En verder:
Het zomernummer van het Amerikaanse maandblad Esquire is traditioneel gevuld met nieuwe verhalen van gerenommeerde schrijvers. In het augustusnummer staan onder meer verhalen van Louise Erdrich, Raymond Carver en Donald Barthelme, met een inleiding van E.L. Doctorow over ‘the importance of fiction’. Het vertellen van verhalen is ‘the most ancient way of knowing but also the most modern’. Het is democratisch, het bevestigt zonder onderbreking in de geschiedenis ‘the authority of the single mind to make and remake the world’ Om te bestaan moeten we onszelf in verhalen vorm geven, schrijft Doctorow (wiens laatste roman in het najaar onder de titel Wereldtentoonstelling in het Nederlands verschijnt). In hetzelfde nummer staan de resultaten van een vragenboog, voorgelegd aan zo'n honderd Amerikaanse schrijvers over onderwerpen als: welke Amerikaanse schrijver zou volgens u de Nobelprijs moeten krijgen? Waar werkt u het best? Wat zou u geweest zijn als u geen schrijver was geworden? Als uw werk een positief sociaal-politiek effect zou hebben, waaruit zou dit dan bestaan? Voelt u zich vervreemd van de maatschappij? Op de laatste vraagt antwoordt Walker Percy dat hij ‘properly estranged’ is, anders was hij geen schrijver; was hij meer vervreemd, dan zou hij een zware drinker zijn. Joseph Heller antwoordt kort ‘nee’, en Saul Bellow: ‘I feel often bemused by society. Occasionally enraged, usually in a sad state as wide as the Great Planes.’ Op de vraag waar hij het beste werkt antwoordt hij: ‘In totale eenzaamheid met gezelschap binnen handbereik.’ John Irving, op dezelfde vraag: ‘Er is geen plaats waar ik het beste kan werken. The World According to Garp heb ik afgemaakt op een vliering in mijn huis in Vermont boven de met
hout gestookte kachel van de keuken; het was de warmste plaats in het huis waar je rustig kon zitten en schrijven. Op die dag was er een sneeuwstorm en de kinderen konden niet naar school. Op de vliering waar ik het laatste hoofdstuk van Garp zat te schrijven speelden ze met vrienden met veel kabaal en geschreeuw Monopolie. Het deed me niets.’ Wie de volgende Nobelprijswinnaar zou moeten zijn volgens de schrijvers wordt hier niet onthuld, de enige manier om dat te weten te komen is dit nummer van Esquire te kopen (f10,90).

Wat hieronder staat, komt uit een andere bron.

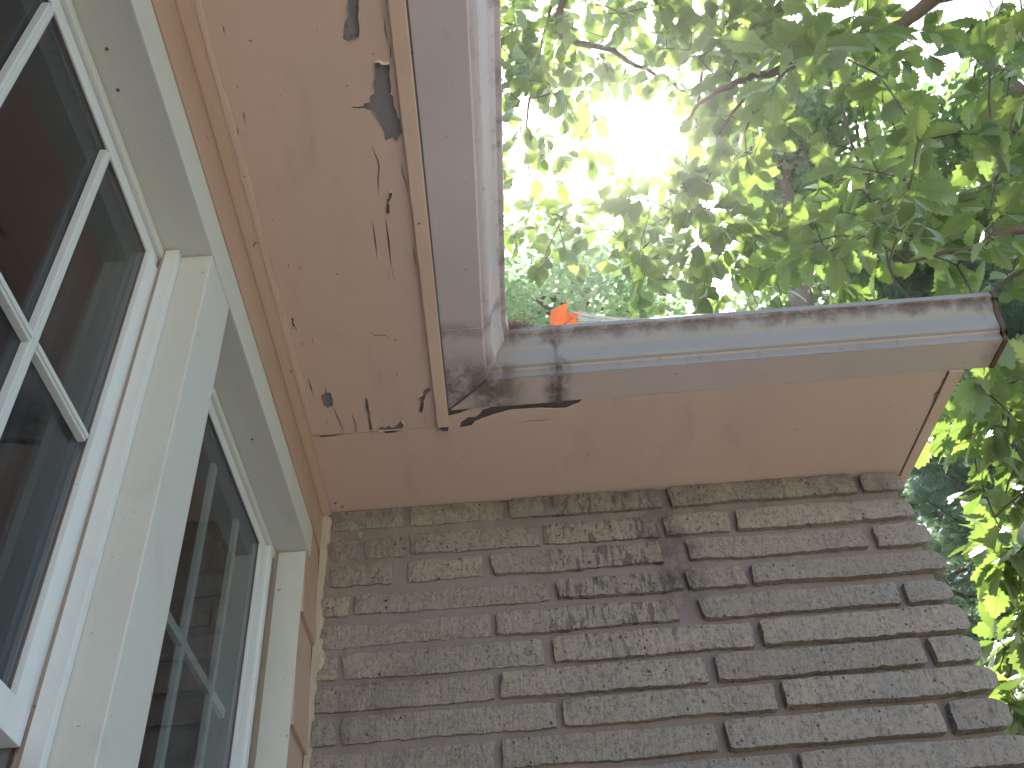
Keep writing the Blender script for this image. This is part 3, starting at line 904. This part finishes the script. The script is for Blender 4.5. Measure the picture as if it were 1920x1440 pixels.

Een van de manieren om iets vertrouwds met andere ogen te zien is het lezen van een vertaling. Hoe bijzonder de gedichten van Judith Herzberg zijn, wordt op deze manier bevestigd door de vertalingen van haar gedichten in het Duits in de zojuist bij de Berlijnse Agora Verlag verschenen bloemlezing Tagesreste. Er staan gedichten in uit Zeepost (1963), Beemdgras (1968), Strijklicht (1971), Botshol (1980) en Dagrest (1984). De meeste vertalingen zijn gemaakt door Rosemarie Still en Gregor Laschen, andere zijn van Michael Krüger, Karin Kiwus en Johannes Schenk. Rosemarie Still vertaalde met Günter Grass het prachtige ‘De visser’: ‘Er is verslaving in mijn staren/zodra ik uitgooi komt in mij/het woelen en het zoeken tot bedaren/mijn oog rust op de dobber, maar het is meer/dan rusten, het is alsof ik eindelijk/vrij ben op één plek te blijven (...)’; ‘In meinen Starren steekt Sklaverei/sobald ich auswerfe, legt sich/das Wühlen und Suchen in mir./Mein Auge ruht auf dem Schwimmer, aber mehr/als Ruhe ist es, als ob ich endlich/frei wäre, am Ort zu bleiben (...).’ Aan het slot van de bundel staat ook de toespraak die Christoph Meckel hield bij de uitreiking van de Joost-van-den-Vondelprijs in november 1984 in Münster aan Judith Herzberg.